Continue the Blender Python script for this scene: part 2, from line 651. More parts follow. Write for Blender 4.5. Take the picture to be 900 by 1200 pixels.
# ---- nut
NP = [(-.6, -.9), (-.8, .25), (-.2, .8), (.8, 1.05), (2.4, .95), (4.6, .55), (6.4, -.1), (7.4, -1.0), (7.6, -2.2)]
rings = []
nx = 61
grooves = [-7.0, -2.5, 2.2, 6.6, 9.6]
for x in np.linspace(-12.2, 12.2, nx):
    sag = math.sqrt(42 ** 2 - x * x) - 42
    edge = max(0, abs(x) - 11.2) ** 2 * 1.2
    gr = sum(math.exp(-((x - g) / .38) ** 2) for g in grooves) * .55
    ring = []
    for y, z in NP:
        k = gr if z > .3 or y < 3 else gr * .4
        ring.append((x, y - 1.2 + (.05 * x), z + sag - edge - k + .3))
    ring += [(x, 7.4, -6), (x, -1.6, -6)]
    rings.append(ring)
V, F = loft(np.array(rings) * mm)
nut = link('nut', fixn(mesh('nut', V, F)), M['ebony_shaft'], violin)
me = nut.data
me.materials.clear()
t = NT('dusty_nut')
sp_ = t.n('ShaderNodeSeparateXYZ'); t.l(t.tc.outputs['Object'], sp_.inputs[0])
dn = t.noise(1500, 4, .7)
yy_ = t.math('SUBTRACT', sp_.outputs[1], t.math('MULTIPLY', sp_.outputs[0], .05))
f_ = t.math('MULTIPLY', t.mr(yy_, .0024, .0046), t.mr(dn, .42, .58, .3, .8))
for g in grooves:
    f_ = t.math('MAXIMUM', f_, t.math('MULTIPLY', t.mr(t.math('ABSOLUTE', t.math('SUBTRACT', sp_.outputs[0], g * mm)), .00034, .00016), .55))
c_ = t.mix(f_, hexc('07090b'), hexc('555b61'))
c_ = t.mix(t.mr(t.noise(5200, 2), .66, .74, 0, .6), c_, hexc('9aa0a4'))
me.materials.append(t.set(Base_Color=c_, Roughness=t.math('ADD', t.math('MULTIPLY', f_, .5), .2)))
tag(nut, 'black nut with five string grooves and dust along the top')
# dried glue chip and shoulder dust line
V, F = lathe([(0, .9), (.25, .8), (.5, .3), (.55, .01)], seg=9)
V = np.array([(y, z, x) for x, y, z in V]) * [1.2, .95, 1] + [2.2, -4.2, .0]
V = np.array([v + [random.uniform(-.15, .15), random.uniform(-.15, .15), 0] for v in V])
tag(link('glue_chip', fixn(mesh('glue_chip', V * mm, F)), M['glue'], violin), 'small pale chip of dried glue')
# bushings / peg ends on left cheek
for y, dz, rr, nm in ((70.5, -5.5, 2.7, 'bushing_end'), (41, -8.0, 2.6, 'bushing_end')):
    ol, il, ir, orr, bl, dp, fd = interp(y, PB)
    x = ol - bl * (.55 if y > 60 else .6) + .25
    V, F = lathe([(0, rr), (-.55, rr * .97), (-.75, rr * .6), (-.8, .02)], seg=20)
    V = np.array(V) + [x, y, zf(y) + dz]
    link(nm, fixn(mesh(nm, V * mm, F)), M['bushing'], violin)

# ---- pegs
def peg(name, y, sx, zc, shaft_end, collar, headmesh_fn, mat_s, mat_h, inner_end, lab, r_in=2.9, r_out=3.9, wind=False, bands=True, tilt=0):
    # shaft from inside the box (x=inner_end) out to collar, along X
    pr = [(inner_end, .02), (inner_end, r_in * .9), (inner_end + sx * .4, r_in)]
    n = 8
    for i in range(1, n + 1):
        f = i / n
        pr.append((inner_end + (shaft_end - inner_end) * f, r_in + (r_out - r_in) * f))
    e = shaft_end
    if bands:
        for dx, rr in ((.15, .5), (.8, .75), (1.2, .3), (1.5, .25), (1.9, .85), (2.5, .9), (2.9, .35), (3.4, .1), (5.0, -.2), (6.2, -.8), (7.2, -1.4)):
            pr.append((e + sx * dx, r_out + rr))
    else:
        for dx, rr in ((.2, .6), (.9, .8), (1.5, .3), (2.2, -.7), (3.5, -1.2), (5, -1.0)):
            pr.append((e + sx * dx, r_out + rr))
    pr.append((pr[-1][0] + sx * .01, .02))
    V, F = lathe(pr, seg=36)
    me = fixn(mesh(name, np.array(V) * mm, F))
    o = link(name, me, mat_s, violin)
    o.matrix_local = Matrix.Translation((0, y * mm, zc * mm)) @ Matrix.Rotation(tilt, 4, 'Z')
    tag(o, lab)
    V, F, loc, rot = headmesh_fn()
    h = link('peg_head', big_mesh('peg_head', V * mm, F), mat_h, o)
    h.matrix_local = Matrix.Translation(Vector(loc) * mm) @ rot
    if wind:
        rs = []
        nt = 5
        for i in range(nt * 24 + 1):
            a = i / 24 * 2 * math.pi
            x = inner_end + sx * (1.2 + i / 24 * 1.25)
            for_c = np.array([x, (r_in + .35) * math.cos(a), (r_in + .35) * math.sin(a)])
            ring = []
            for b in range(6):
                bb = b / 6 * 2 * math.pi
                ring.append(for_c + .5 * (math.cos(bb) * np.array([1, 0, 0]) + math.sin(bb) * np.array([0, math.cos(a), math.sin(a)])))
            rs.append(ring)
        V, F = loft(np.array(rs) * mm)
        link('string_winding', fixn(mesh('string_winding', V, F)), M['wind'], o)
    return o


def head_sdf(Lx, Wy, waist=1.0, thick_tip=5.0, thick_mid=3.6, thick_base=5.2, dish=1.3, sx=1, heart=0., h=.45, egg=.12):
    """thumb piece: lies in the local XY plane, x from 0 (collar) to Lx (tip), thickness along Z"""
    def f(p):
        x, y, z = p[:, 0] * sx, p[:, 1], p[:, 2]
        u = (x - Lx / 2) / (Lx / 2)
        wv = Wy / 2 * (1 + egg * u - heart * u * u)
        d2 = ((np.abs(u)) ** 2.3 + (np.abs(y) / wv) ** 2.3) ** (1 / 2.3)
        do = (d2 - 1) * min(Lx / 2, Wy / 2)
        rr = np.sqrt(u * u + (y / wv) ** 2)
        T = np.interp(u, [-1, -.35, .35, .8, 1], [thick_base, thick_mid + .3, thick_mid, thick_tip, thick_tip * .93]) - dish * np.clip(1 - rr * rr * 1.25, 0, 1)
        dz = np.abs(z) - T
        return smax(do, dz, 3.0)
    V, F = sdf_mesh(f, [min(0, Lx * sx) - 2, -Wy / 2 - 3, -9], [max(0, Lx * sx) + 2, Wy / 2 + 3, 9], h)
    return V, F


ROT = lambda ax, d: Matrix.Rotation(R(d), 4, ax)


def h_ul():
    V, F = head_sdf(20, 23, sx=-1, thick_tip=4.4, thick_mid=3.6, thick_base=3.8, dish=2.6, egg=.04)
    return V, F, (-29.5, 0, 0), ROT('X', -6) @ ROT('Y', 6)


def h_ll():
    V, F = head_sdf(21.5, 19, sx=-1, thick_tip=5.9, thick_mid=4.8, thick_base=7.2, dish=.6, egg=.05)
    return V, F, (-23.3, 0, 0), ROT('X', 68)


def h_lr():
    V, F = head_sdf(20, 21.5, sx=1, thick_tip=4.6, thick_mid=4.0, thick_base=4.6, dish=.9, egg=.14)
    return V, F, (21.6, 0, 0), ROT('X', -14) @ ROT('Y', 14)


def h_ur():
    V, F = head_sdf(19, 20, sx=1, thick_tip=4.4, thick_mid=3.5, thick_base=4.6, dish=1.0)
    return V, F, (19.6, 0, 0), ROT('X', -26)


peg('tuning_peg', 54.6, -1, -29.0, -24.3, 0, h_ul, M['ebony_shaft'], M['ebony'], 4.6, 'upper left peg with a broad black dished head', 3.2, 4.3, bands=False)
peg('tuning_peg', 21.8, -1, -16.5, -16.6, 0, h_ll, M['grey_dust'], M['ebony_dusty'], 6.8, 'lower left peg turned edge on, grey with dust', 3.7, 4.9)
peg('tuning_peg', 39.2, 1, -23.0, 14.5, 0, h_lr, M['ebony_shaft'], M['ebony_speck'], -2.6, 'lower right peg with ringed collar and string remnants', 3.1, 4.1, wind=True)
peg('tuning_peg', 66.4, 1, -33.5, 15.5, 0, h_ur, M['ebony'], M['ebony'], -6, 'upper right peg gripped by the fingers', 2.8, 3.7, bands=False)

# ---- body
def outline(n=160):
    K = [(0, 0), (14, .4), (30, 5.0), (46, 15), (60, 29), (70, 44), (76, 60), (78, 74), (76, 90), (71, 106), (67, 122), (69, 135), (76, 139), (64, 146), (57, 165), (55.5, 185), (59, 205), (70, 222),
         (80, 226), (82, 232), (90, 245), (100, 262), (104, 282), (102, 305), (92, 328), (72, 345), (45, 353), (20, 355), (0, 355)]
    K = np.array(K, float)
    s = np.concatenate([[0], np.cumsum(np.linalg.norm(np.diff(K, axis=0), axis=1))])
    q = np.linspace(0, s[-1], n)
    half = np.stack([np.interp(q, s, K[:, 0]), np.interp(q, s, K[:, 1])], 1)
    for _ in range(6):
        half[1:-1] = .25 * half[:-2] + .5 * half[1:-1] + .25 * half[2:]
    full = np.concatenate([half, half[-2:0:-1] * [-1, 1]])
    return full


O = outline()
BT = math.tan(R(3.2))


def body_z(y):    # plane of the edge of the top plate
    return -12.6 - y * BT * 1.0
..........
• _GOAL OF THE EXERCISE_
Say how many lines have the string "from" in them, offering no words beyond the number.

• _ANSWER TO THIS TASK_
3